According to a White House statement, Trump "urged Turkey to de-escalate, limit its military actions, and avoid civilian casualties and increases to displaced persons and refugees.

"He urged Turkey to exercise caution and to avoid any actions that might risk conflict between Turkish and American forces," it added.

U.S.-Turkey relations have been strained in recent months over several issues.
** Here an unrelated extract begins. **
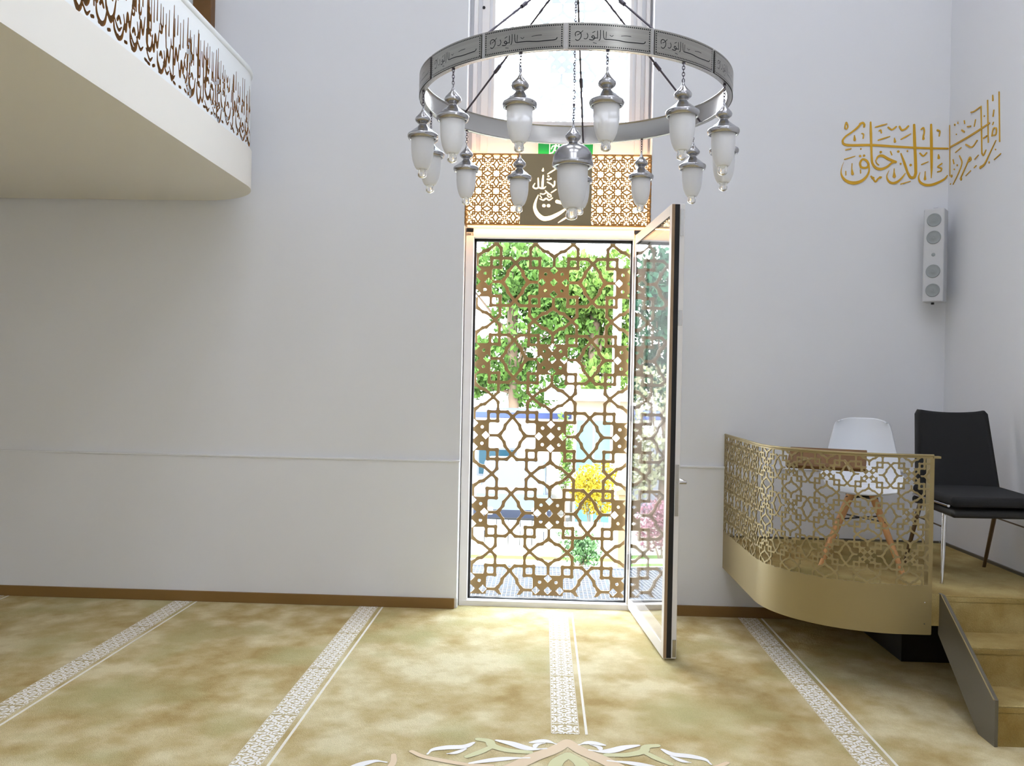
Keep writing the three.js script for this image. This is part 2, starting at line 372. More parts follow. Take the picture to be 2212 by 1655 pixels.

In addition to being angry over the American support for YPG, Erdogan has increasingly attacked Trump over his recognition of Jerusalem as Israel’s capital.

Erdogan warned the United States not to recognize Jerusalem as Israel’s capital, or to move its embassy in Israel to Jerusalem, saying that any change to the status quo vis-à-vis Jerusalem would constitute a “red line” for Muslims.

Later, he said Trump should have called him before announcing his decision to recognize Jerusalem as Israel’s capital, claiming, “I believe this mistake would not have been made if Mr. Trump had made his consultation with us.”

Last month, the two countries resumed full visa services for the other country after a disputeIn October, the U.S. mission in Turkey reduced visa services in response to a U.S. mission employee being detained in Turkey.

The Turkish mission in Washington subsequently announced a similar move, with both sides saying they needed to reassess each other's commitment to the security of their personnel.

The U.S. mission employee who was arrested was the second employee detained by Turkey for purported ties to Fethullah Gulen, a cleric blamed for last year's failed coup attempt in the country.

Gulen currently resides in exile in the United States. He leads a popular movement called Hizmet and split from President Recep Tayyip Erdogan over a corruption scandal in 2013. Erdogan has long accused him of running a parallel state from abroad.

Turkey has pressed, so far in vain, for the United States to extradite Gulen over the July 2016 coup, in which more than 240 people were killed.